__Data listing__:

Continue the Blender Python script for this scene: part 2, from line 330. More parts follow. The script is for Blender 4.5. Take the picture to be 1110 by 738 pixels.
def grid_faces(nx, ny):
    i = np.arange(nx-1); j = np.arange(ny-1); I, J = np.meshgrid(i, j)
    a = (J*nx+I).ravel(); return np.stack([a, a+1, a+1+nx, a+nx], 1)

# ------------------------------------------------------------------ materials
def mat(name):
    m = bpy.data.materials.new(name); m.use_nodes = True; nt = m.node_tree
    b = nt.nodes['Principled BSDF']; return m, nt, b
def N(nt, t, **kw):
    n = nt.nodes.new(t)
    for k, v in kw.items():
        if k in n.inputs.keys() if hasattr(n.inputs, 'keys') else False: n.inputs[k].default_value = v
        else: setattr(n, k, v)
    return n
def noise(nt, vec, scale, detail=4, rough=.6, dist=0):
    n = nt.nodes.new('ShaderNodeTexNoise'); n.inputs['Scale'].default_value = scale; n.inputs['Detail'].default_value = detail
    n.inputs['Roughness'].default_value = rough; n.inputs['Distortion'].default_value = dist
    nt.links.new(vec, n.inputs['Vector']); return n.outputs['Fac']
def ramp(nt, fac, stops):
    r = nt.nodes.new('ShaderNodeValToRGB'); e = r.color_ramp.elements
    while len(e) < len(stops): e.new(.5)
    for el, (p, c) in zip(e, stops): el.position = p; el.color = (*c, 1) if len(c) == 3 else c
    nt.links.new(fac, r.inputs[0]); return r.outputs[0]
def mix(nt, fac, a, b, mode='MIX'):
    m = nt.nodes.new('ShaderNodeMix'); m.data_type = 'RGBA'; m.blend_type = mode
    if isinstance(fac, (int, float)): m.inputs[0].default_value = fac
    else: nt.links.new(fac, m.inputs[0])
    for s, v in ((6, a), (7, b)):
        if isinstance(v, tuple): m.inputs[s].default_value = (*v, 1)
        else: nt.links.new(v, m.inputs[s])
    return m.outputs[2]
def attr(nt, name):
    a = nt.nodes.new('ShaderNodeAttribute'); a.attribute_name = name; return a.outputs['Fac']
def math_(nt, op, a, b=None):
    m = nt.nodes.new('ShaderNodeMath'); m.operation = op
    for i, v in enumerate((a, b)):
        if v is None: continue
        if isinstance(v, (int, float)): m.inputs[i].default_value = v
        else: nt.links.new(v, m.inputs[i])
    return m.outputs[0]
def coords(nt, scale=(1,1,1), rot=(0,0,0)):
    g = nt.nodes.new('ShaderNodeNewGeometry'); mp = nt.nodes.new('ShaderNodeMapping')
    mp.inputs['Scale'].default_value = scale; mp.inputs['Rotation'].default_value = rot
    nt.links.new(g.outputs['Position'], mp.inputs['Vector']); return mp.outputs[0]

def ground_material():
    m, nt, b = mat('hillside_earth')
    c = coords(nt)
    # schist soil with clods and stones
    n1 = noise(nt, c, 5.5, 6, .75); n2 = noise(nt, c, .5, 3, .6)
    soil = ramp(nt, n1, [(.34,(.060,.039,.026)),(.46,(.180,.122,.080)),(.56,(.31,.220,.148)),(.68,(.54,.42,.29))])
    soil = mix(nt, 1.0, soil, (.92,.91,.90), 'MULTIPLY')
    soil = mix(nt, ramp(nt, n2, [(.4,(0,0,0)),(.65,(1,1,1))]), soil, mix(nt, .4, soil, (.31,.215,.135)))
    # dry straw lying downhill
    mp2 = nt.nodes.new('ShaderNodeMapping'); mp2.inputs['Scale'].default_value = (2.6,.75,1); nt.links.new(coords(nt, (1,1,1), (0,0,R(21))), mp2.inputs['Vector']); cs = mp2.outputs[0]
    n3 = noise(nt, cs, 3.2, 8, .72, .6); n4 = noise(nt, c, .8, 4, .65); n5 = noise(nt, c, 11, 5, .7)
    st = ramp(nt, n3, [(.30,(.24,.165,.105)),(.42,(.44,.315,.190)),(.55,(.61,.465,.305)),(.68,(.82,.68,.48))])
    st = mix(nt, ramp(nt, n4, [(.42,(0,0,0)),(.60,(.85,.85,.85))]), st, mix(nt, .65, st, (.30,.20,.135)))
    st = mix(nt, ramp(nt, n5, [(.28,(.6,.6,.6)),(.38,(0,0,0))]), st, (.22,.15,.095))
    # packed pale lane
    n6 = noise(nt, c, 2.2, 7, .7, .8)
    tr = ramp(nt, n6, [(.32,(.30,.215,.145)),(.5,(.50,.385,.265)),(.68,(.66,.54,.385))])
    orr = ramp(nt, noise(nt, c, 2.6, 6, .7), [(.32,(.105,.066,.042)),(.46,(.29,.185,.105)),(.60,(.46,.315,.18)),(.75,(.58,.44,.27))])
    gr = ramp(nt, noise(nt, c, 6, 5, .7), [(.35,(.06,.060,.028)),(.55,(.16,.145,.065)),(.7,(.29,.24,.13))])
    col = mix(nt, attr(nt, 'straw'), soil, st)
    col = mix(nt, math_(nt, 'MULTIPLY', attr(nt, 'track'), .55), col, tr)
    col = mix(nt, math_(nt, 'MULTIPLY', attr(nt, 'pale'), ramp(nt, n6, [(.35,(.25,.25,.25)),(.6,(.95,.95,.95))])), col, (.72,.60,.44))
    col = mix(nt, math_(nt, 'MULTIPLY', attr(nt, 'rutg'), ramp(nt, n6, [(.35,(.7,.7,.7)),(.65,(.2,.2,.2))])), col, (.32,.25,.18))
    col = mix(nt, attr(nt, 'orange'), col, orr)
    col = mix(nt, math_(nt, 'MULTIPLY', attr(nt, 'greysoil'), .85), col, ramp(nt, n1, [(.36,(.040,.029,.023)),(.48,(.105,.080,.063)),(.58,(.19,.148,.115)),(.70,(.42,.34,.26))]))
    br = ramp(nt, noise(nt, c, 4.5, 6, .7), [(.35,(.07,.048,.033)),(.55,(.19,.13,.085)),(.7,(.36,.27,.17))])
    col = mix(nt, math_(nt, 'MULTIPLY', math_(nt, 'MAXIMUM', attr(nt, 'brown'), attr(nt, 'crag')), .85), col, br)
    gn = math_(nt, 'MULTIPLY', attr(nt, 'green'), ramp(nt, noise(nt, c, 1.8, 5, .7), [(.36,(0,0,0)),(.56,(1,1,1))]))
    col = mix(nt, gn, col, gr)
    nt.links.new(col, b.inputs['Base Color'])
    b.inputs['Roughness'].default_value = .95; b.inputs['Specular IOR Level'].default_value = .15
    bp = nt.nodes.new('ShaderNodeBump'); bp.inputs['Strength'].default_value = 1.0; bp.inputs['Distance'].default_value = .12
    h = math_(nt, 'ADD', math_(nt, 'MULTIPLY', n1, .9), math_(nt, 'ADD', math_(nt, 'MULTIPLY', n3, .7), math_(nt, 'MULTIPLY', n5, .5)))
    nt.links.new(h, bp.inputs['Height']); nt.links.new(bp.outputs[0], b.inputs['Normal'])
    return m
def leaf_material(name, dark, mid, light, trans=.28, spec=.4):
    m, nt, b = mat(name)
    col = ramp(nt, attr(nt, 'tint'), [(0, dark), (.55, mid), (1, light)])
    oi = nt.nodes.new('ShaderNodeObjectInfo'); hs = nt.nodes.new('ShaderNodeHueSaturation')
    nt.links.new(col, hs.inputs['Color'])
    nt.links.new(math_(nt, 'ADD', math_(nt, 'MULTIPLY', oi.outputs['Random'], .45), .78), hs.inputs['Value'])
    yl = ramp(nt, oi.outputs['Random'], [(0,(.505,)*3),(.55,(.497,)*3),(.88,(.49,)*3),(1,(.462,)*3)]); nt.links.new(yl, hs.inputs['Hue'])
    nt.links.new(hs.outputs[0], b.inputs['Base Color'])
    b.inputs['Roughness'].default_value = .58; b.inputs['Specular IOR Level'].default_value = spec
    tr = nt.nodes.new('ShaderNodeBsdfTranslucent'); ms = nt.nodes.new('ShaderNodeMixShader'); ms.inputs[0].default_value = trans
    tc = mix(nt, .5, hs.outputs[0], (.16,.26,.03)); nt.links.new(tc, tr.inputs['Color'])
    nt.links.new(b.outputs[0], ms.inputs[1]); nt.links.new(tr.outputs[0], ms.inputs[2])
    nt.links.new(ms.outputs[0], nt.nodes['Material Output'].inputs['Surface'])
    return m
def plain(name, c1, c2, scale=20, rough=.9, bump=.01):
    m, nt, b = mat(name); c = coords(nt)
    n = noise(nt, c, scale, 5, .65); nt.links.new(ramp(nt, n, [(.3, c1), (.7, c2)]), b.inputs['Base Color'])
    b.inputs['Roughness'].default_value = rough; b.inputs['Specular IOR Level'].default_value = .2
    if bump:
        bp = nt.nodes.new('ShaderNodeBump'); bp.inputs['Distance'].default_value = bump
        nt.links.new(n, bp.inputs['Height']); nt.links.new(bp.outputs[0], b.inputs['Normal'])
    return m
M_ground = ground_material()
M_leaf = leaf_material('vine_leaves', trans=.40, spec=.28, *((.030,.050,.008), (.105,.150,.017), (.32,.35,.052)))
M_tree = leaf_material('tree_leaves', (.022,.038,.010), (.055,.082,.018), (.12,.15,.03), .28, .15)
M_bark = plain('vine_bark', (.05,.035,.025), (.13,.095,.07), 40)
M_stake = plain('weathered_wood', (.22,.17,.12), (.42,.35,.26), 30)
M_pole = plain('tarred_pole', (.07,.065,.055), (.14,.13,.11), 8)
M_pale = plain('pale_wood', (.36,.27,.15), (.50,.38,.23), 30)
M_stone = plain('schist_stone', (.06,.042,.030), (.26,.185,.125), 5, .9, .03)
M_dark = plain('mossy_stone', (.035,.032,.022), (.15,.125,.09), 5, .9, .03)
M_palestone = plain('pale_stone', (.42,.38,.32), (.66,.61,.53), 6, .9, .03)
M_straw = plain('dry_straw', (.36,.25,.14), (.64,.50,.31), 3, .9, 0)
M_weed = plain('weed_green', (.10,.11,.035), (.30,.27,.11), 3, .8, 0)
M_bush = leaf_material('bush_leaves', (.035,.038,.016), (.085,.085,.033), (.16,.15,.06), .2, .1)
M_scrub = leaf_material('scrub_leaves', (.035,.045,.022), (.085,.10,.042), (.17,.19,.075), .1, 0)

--

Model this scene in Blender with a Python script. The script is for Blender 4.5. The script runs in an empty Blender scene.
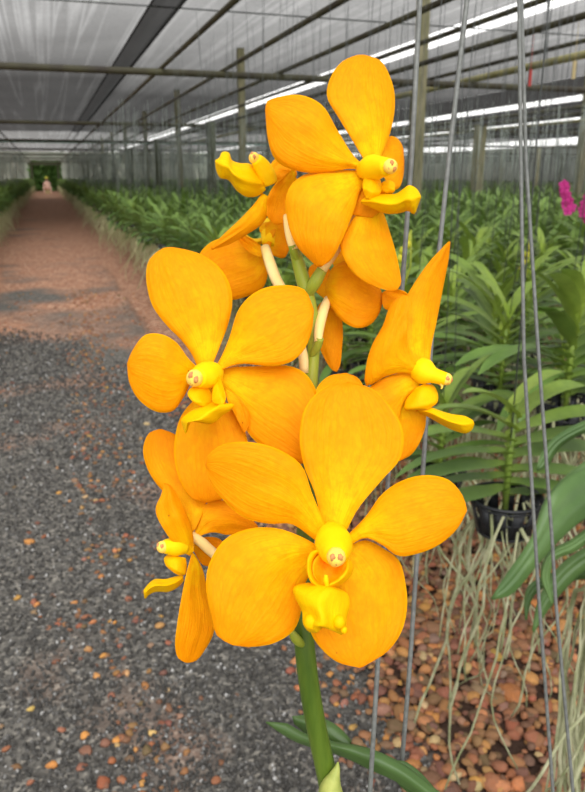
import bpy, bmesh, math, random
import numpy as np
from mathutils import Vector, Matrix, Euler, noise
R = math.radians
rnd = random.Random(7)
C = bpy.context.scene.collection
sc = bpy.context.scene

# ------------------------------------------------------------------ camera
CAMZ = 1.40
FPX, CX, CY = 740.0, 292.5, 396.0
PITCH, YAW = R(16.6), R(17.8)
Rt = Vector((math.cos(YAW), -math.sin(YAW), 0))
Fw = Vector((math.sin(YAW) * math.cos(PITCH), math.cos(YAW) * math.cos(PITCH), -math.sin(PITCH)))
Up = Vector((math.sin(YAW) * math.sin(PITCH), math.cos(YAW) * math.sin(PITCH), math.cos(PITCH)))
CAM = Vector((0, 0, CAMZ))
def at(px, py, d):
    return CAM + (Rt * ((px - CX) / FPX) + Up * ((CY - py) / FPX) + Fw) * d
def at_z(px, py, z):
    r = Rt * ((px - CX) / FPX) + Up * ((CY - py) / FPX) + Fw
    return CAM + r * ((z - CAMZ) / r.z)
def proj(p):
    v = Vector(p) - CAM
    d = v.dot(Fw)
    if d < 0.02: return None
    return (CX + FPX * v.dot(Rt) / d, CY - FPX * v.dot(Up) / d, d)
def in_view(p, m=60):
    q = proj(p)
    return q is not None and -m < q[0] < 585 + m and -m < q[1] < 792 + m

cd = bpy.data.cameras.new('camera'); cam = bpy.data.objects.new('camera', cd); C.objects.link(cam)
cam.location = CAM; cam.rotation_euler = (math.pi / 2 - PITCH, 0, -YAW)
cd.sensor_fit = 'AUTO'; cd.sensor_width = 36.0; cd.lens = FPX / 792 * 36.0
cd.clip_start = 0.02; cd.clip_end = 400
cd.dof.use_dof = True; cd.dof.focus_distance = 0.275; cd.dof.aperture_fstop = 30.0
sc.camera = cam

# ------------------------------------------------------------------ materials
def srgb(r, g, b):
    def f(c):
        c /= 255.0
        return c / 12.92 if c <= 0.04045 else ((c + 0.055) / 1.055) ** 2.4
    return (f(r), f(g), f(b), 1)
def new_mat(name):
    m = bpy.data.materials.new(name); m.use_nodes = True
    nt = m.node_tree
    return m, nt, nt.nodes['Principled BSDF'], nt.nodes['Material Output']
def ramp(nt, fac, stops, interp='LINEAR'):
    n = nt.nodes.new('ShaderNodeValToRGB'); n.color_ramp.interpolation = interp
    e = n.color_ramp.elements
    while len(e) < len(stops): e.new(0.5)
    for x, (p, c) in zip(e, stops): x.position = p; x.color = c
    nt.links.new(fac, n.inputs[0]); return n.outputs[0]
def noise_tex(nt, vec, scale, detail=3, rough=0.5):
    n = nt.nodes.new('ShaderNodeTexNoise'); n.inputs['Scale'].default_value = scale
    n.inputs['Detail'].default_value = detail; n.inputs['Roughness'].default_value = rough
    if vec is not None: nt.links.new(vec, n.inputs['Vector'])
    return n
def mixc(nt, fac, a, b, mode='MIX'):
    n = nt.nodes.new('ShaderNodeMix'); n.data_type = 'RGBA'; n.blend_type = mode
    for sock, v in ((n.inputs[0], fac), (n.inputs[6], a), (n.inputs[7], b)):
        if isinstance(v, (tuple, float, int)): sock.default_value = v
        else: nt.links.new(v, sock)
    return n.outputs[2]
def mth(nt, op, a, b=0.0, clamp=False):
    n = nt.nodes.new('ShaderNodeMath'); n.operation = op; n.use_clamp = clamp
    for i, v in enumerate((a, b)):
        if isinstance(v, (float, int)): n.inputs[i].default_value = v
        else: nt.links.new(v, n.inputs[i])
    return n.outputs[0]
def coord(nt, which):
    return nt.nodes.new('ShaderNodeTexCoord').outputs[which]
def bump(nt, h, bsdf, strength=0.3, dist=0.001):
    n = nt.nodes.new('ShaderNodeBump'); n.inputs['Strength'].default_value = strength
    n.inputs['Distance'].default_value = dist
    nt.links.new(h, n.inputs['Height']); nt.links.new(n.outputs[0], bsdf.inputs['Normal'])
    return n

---

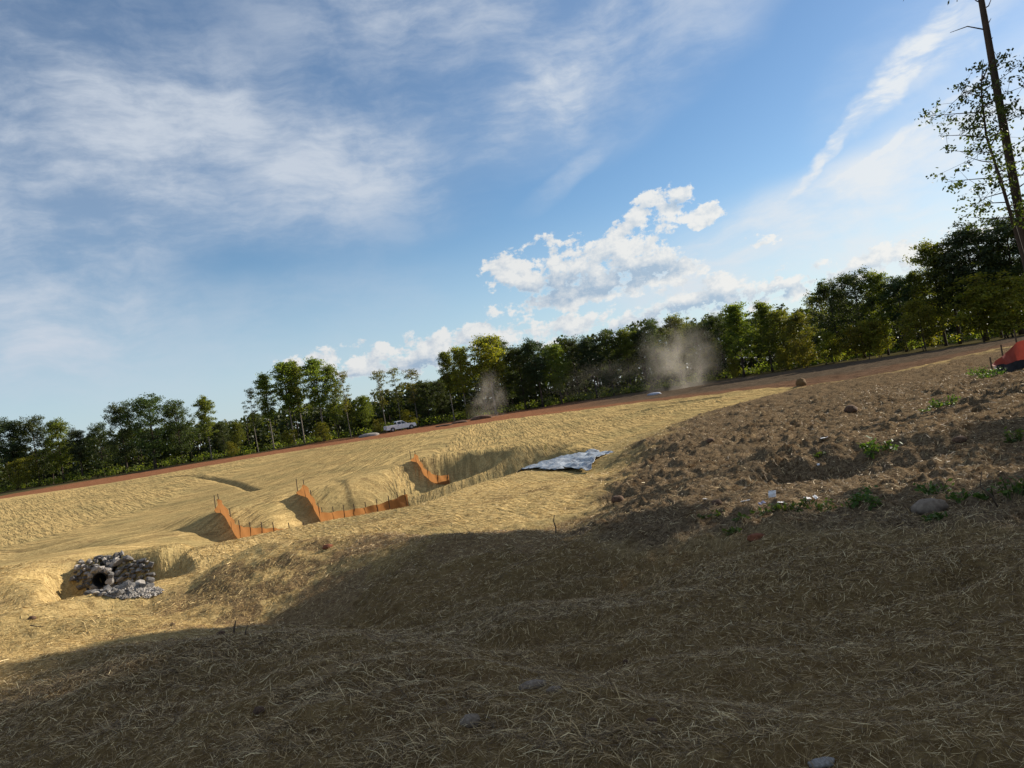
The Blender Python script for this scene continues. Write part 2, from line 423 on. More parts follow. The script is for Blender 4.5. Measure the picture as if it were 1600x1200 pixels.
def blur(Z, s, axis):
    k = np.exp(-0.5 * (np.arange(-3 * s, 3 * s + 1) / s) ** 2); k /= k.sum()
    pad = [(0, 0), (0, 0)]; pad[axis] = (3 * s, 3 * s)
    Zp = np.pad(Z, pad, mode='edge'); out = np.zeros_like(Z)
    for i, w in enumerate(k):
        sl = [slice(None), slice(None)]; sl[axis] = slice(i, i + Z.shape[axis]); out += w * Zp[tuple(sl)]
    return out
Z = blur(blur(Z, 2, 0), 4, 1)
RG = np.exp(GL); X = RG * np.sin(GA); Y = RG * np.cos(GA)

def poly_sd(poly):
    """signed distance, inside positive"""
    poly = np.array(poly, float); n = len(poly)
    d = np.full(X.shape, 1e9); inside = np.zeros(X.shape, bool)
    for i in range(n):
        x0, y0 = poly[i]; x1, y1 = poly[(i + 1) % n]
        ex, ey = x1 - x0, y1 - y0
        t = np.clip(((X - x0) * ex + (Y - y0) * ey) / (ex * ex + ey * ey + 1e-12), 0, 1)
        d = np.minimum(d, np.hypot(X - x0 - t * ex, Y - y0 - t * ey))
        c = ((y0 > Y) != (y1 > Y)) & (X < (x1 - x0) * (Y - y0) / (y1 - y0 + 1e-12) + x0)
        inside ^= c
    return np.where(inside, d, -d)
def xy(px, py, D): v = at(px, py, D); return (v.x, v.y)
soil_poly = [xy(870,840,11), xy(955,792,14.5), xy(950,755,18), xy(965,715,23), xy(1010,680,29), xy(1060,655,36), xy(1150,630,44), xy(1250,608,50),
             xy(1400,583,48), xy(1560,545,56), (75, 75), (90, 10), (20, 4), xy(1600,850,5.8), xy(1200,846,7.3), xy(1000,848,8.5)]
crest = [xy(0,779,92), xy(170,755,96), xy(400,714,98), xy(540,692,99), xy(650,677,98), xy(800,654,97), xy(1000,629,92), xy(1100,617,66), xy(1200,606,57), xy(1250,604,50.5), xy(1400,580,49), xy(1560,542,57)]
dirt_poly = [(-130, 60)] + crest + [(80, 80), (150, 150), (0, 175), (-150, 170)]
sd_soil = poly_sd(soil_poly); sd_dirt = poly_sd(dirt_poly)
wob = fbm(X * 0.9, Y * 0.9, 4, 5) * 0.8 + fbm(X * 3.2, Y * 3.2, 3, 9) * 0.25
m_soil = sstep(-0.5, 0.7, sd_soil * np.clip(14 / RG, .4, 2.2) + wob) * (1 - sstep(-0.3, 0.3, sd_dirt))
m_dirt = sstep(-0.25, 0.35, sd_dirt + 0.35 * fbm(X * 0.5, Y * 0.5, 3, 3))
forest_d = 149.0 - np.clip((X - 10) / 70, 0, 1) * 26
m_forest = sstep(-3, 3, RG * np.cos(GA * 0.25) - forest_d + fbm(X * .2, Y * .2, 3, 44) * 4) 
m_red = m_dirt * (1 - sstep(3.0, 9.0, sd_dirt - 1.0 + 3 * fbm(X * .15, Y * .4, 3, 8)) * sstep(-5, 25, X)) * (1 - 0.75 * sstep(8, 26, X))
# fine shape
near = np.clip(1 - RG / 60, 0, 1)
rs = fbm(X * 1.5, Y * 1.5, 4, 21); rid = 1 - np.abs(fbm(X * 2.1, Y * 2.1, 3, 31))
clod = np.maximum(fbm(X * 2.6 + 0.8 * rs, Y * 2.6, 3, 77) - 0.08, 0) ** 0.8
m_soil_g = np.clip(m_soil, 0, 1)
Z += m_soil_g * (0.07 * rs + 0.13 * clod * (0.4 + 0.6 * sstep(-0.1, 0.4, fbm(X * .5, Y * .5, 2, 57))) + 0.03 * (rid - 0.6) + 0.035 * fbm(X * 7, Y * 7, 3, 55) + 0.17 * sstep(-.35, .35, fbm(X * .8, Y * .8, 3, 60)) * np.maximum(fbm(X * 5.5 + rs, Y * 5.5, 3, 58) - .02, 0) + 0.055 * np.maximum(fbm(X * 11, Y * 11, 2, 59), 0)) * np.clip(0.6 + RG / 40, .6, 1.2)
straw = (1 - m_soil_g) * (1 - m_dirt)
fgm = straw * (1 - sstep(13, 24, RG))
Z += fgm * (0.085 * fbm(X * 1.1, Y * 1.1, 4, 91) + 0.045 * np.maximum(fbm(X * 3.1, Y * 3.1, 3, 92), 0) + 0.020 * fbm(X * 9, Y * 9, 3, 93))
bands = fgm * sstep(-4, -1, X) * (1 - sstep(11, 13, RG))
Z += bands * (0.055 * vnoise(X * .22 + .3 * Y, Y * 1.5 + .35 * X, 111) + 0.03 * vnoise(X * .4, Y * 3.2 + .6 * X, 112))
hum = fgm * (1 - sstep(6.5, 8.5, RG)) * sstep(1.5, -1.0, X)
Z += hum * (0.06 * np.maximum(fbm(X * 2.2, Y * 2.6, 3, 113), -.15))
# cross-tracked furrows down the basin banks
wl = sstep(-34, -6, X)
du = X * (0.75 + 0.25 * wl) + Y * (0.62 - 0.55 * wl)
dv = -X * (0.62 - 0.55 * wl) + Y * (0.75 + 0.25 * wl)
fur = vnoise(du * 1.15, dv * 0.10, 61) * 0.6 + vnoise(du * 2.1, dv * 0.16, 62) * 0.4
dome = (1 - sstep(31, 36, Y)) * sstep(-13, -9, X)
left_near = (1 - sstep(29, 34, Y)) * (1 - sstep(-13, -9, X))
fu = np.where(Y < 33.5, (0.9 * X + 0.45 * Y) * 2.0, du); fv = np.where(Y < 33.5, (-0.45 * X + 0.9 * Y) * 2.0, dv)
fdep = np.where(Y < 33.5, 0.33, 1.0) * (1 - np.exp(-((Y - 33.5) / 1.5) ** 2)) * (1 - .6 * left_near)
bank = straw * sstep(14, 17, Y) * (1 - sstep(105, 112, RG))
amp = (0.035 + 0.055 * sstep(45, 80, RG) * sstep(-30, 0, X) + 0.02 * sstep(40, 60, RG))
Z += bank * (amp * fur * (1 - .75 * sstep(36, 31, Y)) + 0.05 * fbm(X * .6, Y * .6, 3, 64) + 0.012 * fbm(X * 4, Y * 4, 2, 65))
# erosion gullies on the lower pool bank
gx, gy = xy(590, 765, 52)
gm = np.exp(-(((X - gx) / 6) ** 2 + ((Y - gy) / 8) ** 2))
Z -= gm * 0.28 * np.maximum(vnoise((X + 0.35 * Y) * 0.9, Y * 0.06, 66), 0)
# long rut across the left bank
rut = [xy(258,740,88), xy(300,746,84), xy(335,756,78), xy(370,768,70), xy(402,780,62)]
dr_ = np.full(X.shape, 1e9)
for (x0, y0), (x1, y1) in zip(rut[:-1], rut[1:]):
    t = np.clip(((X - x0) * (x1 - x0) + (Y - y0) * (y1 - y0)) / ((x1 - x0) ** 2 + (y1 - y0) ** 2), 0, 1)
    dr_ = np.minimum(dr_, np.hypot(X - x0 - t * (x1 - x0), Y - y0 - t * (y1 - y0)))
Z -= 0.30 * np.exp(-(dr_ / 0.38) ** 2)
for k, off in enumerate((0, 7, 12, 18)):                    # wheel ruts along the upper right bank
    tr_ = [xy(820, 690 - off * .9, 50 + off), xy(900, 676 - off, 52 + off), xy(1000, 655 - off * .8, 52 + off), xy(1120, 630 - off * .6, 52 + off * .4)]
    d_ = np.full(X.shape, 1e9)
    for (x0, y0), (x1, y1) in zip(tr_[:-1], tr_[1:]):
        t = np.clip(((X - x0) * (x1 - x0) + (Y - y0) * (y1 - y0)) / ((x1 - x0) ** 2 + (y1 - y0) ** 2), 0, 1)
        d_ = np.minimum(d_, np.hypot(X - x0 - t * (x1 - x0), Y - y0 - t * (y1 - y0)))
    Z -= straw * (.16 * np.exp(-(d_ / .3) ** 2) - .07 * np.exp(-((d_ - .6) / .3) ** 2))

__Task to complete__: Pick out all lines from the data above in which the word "with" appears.

__Answer to the problem__:
    # schist soil with clods and stones
Model this scene in Blender with a Python script. The script is for Blender 4.5. The script runs in an empty Blender scene.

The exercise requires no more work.